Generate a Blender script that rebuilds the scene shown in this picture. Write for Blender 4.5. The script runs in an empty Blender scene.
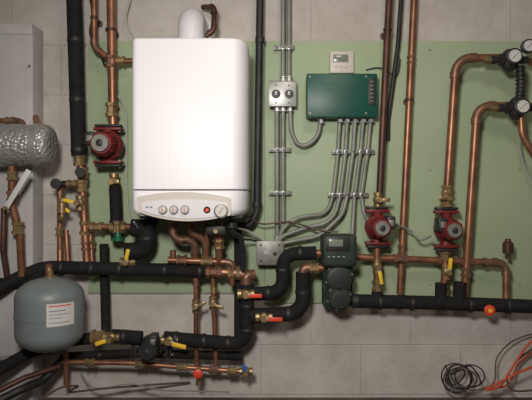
import bpy, bmesh, math, random
from mathutils import Vector, Matrix, Quaternion
random.seed(7)
D=2.2; K=0.004; ZC=0.79
sc=bpy.context.scene
try:
    sc.view_settings.view_transform='Standard'
except Exception: pass

# survey coordinates (wall-plane units of 4 mm, d = metres proud of the wall) -> world
def S(x,y,d=0.06):
    f=K*(D-d)/D
    return Vector(((x-266)*f,-d,ZC-(y-200)*f))
def q(w,d=0.06): return w*K*(D-d)/D

# ---------------- materials
def mat(name,col,rough=0.5,metal=0.0,var=0.0,col2=None,scale=20,bump=0.0,bscale=60,spec=None):
    m=bpy.data.materials.new(name); m.use_nodes=True
    nt=m.node_tree; b=nt.nodes['Principled BSDF']
    b.inputs['Base Color'].default_value=(*col,1); b.inputs['Roughness'].default_value=rough; b.inputs['Metallic'].default_value=metal
    if spec is not None: b.inputs['Specular IOR Level'].default_value=spec
    tc=nt.nodes.new('ShaderNodeTexCoord')
    if col2 is not None:
        n=nt.nodes.new('ShaderNodeTexNoise'); n.inputs['Scale'].default_value=scale; n.inputs['Detail'].default_value=5
        nt.links.new(tc.outputs['Object'],n.inputs['Vector'])
        r=nt.nodes.new('ShaderNodeValToRGB'); r.color_ramp.elements[0].position=0.38; r.color_ramp.elements[1].position=0.65
        r.color_ramp.elements[0].color=(*col,1); r.color_ramp.elements[1].color=(*col2,1)
        nt.links.new(n.outputs['Fac'],r.inputs['Fac']); nt.links.new(r.outputs['Color'],b.inputs['Base Color'])
    if bump>0:
        n2=nt.nodes.new('ShaderNodeTexNoise'); n2.inputs['Scale'].default_value=bscale; n2.inputs['Detail'].default_value=4
        nt.links.new(tc.outputs['Object'],n2.inputs['Vector'])
        bp=nt.nodes.new('ShaderNodeBump'); bp.inputs['Strength'].default_value=bump; bp.inputs['Distance'].default_value=0.01
        nt.links.new(n2.outputs['Fac'],bp.inputs['Height']); nt.links.new(bp.outputs['Normal'],b.inputs['Normal'])
    return m
M={}
M['copper']=mat('copper',(0.36,0.17,0.095),0.42,0.65,col2=(0.22,0.10,0.065),scale=18)
M['copperdk']=mat('copper_dark',(0.12,0.055,0.04),0.5,0.5,col2=(0.07,0.036,0.03),scale=14)
M['brass']=mat('brass',(0.38,0.27,0.13),0.42,0.65,col2=(0.24,0.17,0.09),scale=40)
M['solder']=mat('solder_copper',(0.28,0.14,0.085),0.46,0.6,col2=(0.19,0.115,0.085),scale=60)
M['foam']=mat('black_foam',(0.007,0.007,0.008),0.85,0,col2=(0.013,0.013,0.013),scale=30,bump=0.3,bscale=90,spec=.35)
M['iron']=mat('dark_iron',(0.012,0.014,0.014),0.55,0.1,col2=(0.03,0.03,0.03))
M['tape']=mat('black_tape',(0.014,0.014,0.015),0.55,0)
M['white']=mat('white_enamel',(0.90,0.90,0.94),0.42,0)
M['cream']=mat('cream_plastic',(0.62,0.58,0.52),0.45,0)
M['flue']=mat('flue_white',(0.72,0.72,0.75),0.4,0)
M['dark']=mat('dark_plastic',(0.02,0.02,0.022),0.5)
M['grey']=mat('galvanised_grey',(0.28,0.28,0.26),0.45,0.4,col2=(0.20,0.20,0.18),scale=40)
M['conduit']=mat('conduit_grey',(0.27,0.28,0.25),0.5,0.2,col2=(0.20,0.21,0.185),scale=15)
M['red']=mat('pump_red',(0.21,0.016,0.016),0.5,0.1,col2=(0.10,0.012,0.013),scale=50)
M['redb']=mat('lever_red',(0.70,0.06,0.025),0.45)
M['yellow']=mat('lever_yellow',(0.80,0.52,0.03),0.5)
M['blue']=mat('lever_blue',(0.02,0.10,0.45),0.4)
M['green']=mat('control_green',(0.006,0.085,0.062),0.42,0,col2=(0.005,0.07,0.052),scale=5)
M['gdark']=mat('valve_green',(0.01,0.12,0.05),0.4)
M['label']=mat('label_white',(0.6,0.6,0.58),0.5)
M['silver']=mat('steel_plate',(0.40,0.40,0.39),0.4,0.5)
M['tank']=mat('tank_bluegrey',(0.20,0.235,0.24),0.45,0.05,col2=(0.17,0.20,0.205),scale=6)
M['lcd']=mat('lcd',(0.20,0.24,0.19),0.2)
M['alpha']=mat('pump_graphite_green',(0.018,0.030,0.024),0.55,0.1,col2=(0.03,0.045,0.036),scale=30)
M['wirew']=mat('cable_white',(0.42,0.42,0.39),0.5)
M['wirer']=mat('cable_orange',(0.52,0.075,0.025),0.5)
M['wireb']=mat('cable_brown',(0.09,0.055,0.04),0.5)

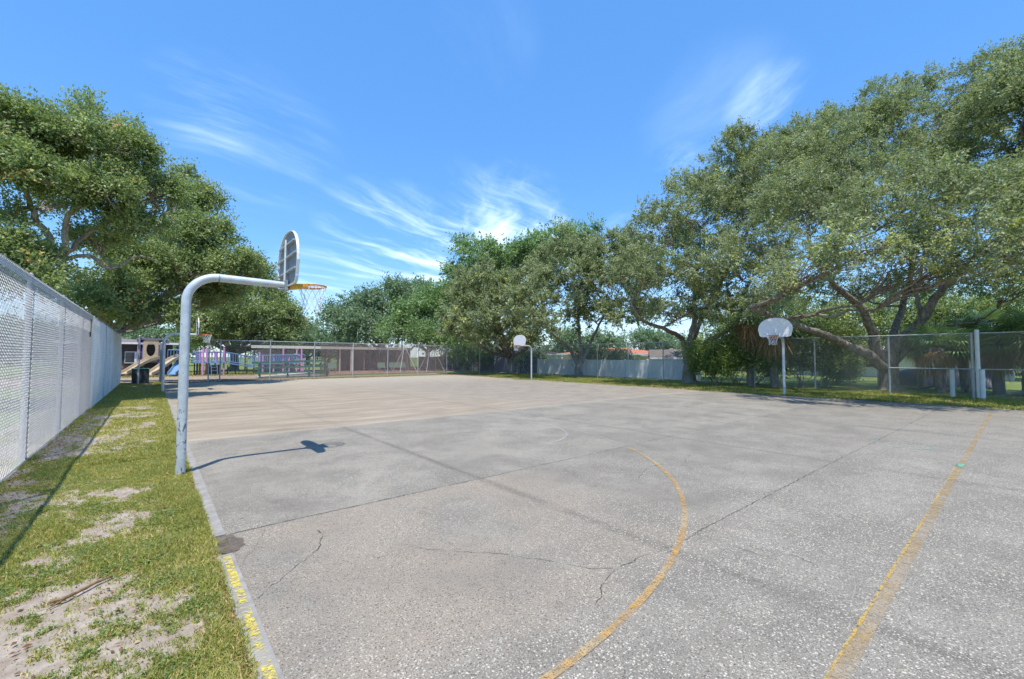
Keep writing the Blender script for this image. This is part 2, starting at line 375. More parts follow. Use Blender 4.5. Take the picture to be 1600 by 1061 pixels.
def mk_screen(name, colr, op, freq=46.0, op_lo=0.3):
    """woven windscreen cloth: open weave, lets part of the light through"""
    m, t, bs = newmat(name); o = t.obj()
    sp = t.n.new('ShaderNodeSeparateXYZ'); t.l.new(o, sp.inputs[0])
    wv = t.math('SINE', t.math('MULTIPLY', sp.outputs[2], freq*2*math.pi/3.0))
    n = t.noise(t.scale(o, 1.0, 1.0, 0.35), 2.2, 6, 0.65)
    a = t.math('ADD', op, t.math('MULTIPLY', t.math('MULTIPLY', wv, 0.12), 1.0))
    a = t.math('ADD', a, t.math('MULTIPLY', t.math('SUBTRACT', n, 0.5), 0.5), clamp=True)
    c = t.mix(t.step(n, 0.35, 0.65), tuple(x*0.85 for x in colr), colr)
    df = t.node('ShaderNodeBsdfDiffuse', {'Color': c}); tr = t.node('ShaderNodeBsdfTranslucent', {'Color': c})
    mx = t.n.new('ShaderNodeMixShader'); mx.inputs[0].default_value = 0.35; t.l.new(df, mx.inputs[1]); t.l.new(tr, mx.inputs[2])
    tp = t.node('ShaderNodeBsdfTransparent')
    m2 = t.n.new('ShaderNodeMixShader'); t.l.new(a, m2.inputs[0]); t.l.new(tp, m2.inputs[1]); t.l.new(mx.outputs[0], m2.inputs[2])
    t.l.new(m2.outputs[0], t.n['Material Output'].inputs[0]); return m
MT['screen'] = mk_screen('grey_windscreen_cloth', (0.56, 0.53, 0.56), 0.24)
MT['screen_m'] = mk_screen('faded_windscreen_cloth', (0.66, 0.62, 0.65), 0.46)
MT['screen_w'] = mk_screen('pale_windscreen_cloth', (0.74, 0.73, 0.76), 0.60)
MT['drape'] = mk_screen('white_sheeting', (0.84, 0.87, 0.88), 0.95, 46)
MT['bscreen'] = mk_screen('brown_windscreen_cloth', (0.30, 0.20, 0.17), 0.50, 30)

# ------------------------------------------------------------------ mesh helpers
class MB:
    def __init__(s): s.v = []; s.f = []
    def add(s, vs, fs):
        b = len(s.v); s.v += [tuple(v) for v in vs]; s.f += [tuple(i+b for i in f) for f in fs]; return s
    def box(s, c, size, rz=0.0):
        hx, hy, hz = size[0]/2, size[1]/2, size[2]/2; ca, sa = math.cos(rz), math.sin(rz)
        vs = []
        for z in (-hz, hz):
            for x, y in ((-hx, -hy), (hx, -hy), (hx, hy), (-hx, hy)):
                vs.append((c[0]+x*ca-y*sa, c[1]+x*sa+y*ca, c[2]+z))
        return s.add(vs, [(3, 2, 1, 0), (4, 5, 6, 7), (0, 1, 5, 4), (1, 2, 6, 5), (2, 3, 7, 6), (3, 0, 4, 7)])
    def span(s, a, b, w, h, dz=0.0):
        """box beam from a to b, w wide (horizontal), h high"""
        a = Vector(a); b = Vector(b); d = (b-a).normalized(); sd_ = d.cross(Vector((0, 0, 1)))
        if sd_.length < 1e-3: sd_ = Vector((1, 0, 0))
        sd_.normalize(); up = sd_.cross(d).normalized()
        vs = []
        for p in (a, b):
            for i, j in ((-1, -1), (1, -1), (1, 1), (-1, 1)):
                vs.append(p + sd_*i*w/2 + up*j*h/2)
        return s.add(vs, [(0, 1, 2, 3), (7, 6, 5, 4), (0, 4, 5, 1), (1, 5, 6, 2), (2, 6, 7, 3), (3, 7, 4, 0)])
    def tube(s, pts, r, n=10, caps=True):
        pts = [Vector(p) for p in pts]
        if not hasattr(r, '__len__'): r = [r]*len(pts)
        b = len(s.v); prev = None
        for i, p in enumerate(pts):
            t_ = (pts[min(i+1, len(pts)-1)] - pts[max(i-1, 0)]).normalized()
            if prev is None:
                x = t_.orthogonal().normalized()
            else:
                x = (prev - t_*prev.dot(t_))
                x = x.normalized() if x.length > 1e-6 else t_.orthogonal().normalized()
            prev = x; y = t_.cross(x)
            for k in range(n):
                a = 2*math.pi*k/n; s.v.append(tuple(p + (x*math.cos(a)+y*math.sin(a))*r[i]))
        for i in range(len(pts)-1):
            for k in range(n):
                k2 = (k+1) % n
                s.f.append((b+i*n+k, b+i*n+k2, b+(i+1)*n+k2, b+(i+1)*n+k))
        if caps:
            s.f.append(tuple(b+k for k in reversed(range(n)))); s.f.append(tuple(b+(len(pts)-1)*n+k for k in range(n)))
        return s
    def prism(s, outline, fn, t0, t1):
        """outline: list of (u,v); fn(u,v,t)->point"""
        n = len(outline); vs = [fn(u, v, t0) for u, v in outline] + [fn(u, v, t1) for u, v in outline]
        fs = [tuple(range(n)), tuple(range(2*n-1, n-1, -1))]
        for i in range(n): j = (i+1) % n; fs.append((i, i+n, j+n, j))
        return s.add(vs, fs)
    def sheet(s, pts): return s.add(pts, [tuple(range(len(pts)))])
    def build(s, name, mat, parent=None, smooth=False, bevel=0.0):
        me = bpy.data.meshes.new(name); me.from_pydata(s.v, [], s.f); me.update()
        me.materials.append(mat)
        if smooth:
            me.polygons.foreach_set('use_smooth', [True]*len(me.polygons))
            me.set_sharp_from_angle(angle=math.radians(40))
        o = bpy.data.objects.new(name, me); COL.objects.link(o)
        if parent: o.parent = parent; o.matrix_parent_inverse = Matrix.Translation(-parent.location)
        if bevel:
            md = o.modifiers.new('bevel', 'BEVEL'); md.width = bevel; md.segments = 2
        return o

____

• _Set exercise_: Transcribe, from the records above, the first line and every line after it up to and including the line with "def q(w,d=0.06): return w*K*(D-d)/D"; omit pictures.

• _Reply_:
Generate a Blender script that rebuilds the scene shown in this picture. Write for Blender 4.5. The script runs in an empty Blender scene.
import bpy, bmesh, math, random
from mathutils import Vector, Matrix, Quaternion
random.seed(7)
D=2.2; K=0.004; ZC=0.79
sc=bpy.context.scene
try:
    sc.view_settings.view_transform='Standard'
except Exception: pass

# survey coordinates (wall-plane units of 4 mm, d = metres proud of the wall) -> world
def S(x,y,d=0.06):
    f=K*(D-d)/D
    return Vector(((x-266)*f,-d,ZC-(y-200)*f))
def q(w,d=0.06): return w*K*(D-d)/D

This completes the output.